The Power and the Glory

Composition

Greene visited Mexico from January to May 1938 to research and write a nonfiction account of the persecution of the Catholic Church in Mexico, that he had been planning since 1936.[2][a] The persecution of the Catholic Church was especially severe in the province of Tabasco, under anti-clerical governor Tomás Garrido Canabal.[4][5][6] His campaign succeeded in closing all the churches in the state. It forced the priests to marry and give up their soutanes.[7][8][9] Greene called it the "fiercest persecution of religion anywhere since the reign of Elizabeth."[10] He chronicled his travels in Tabasco in The Lawless Roads, published in 1939. In that generally hostile account of his visit he wrote "That, I think, was the day I began to hate the Mexicans"[11] and at another point described his "growing depression, almost pathological hatred ... for Mexico."[12] Pico Iyer has marveled at how Greene's responses to what he saw could be "so dyspeptic, so loveless, so savagely self-enclosed and blind" in his nonfiction treatment of his journey,[13] though, as another critic has noted, "nowhere in The Power and the Glory is there any indication of the testiness and revulsion" in Greene's nonfiction report.[14] Many details reported in Greene's nonfiction treatment of his Tabasco trip appeared in the novel, from the sound of a revolver in the police chief's holster to the vultures in the sky. The principal characters of The Power and the Glory all have antecedents in The Lawless Roads, mostly as people Greene encountered directly or, in the most important instance, a legendary character that people told him about, a certain "whisky priest", a fugitive who, as Greene writes in The Lawless Roads, "existed for ten years in the forest and swamps, venturing out only at night".[12]

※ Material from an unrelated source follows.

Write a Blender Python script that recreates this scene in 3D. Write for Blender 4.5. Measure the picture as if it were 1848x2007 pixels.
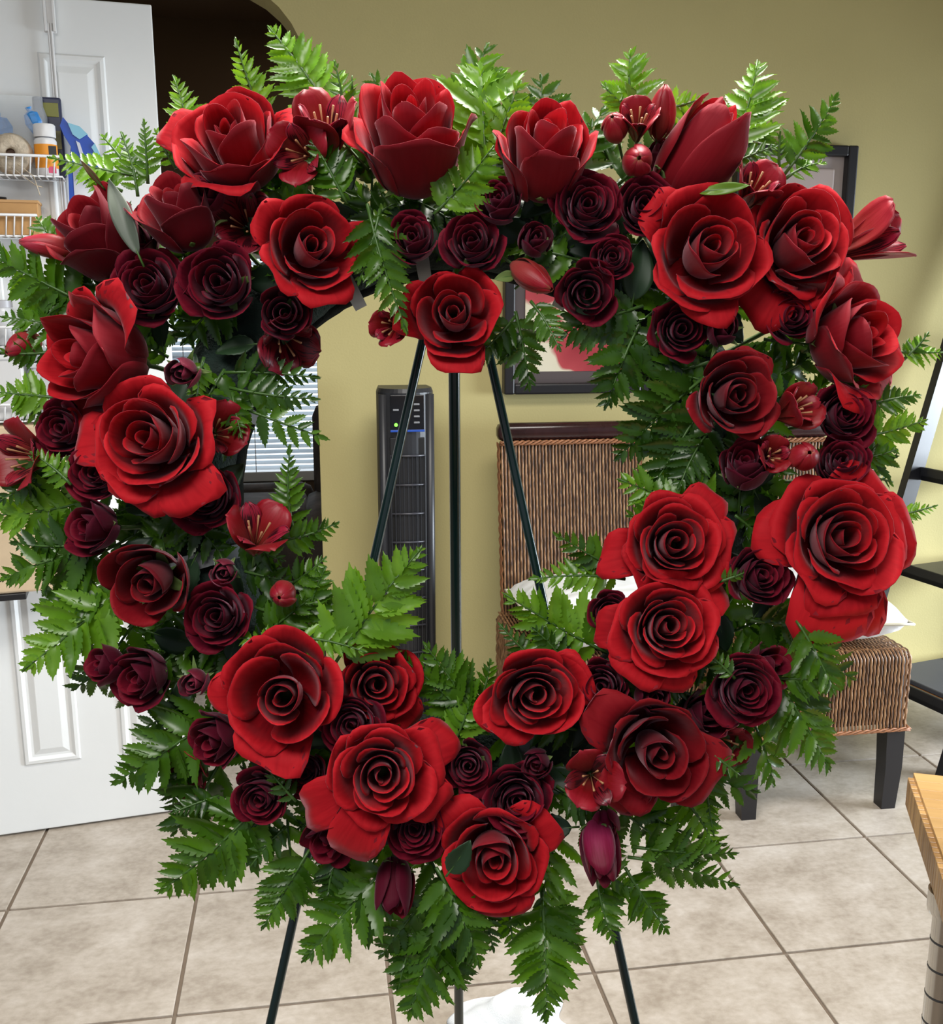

Another of Greene's inspirations for his main character was the Jesuit priest Miguel Pro, who performed his priestly functions as an underground priest in Tabasco and was executed without trial in 1927 on false charges.[12][14]

In 1983, Greene said that he first started to become a Christian in Tabasco, where the fidelity of the peasants "assumed such proportions that I couldn't help being profoundly moved."[15]

Despite having visited Mexico and published an account of his travels, in the novel Greene was not meticulous about Tabasco's geography. In The Power and the Glory, he identified the region's northern border as another Mexican state and its southern border as the sea, when Tabasco's northern border is actually the Bay of Campeche and its southern border is Chiapas.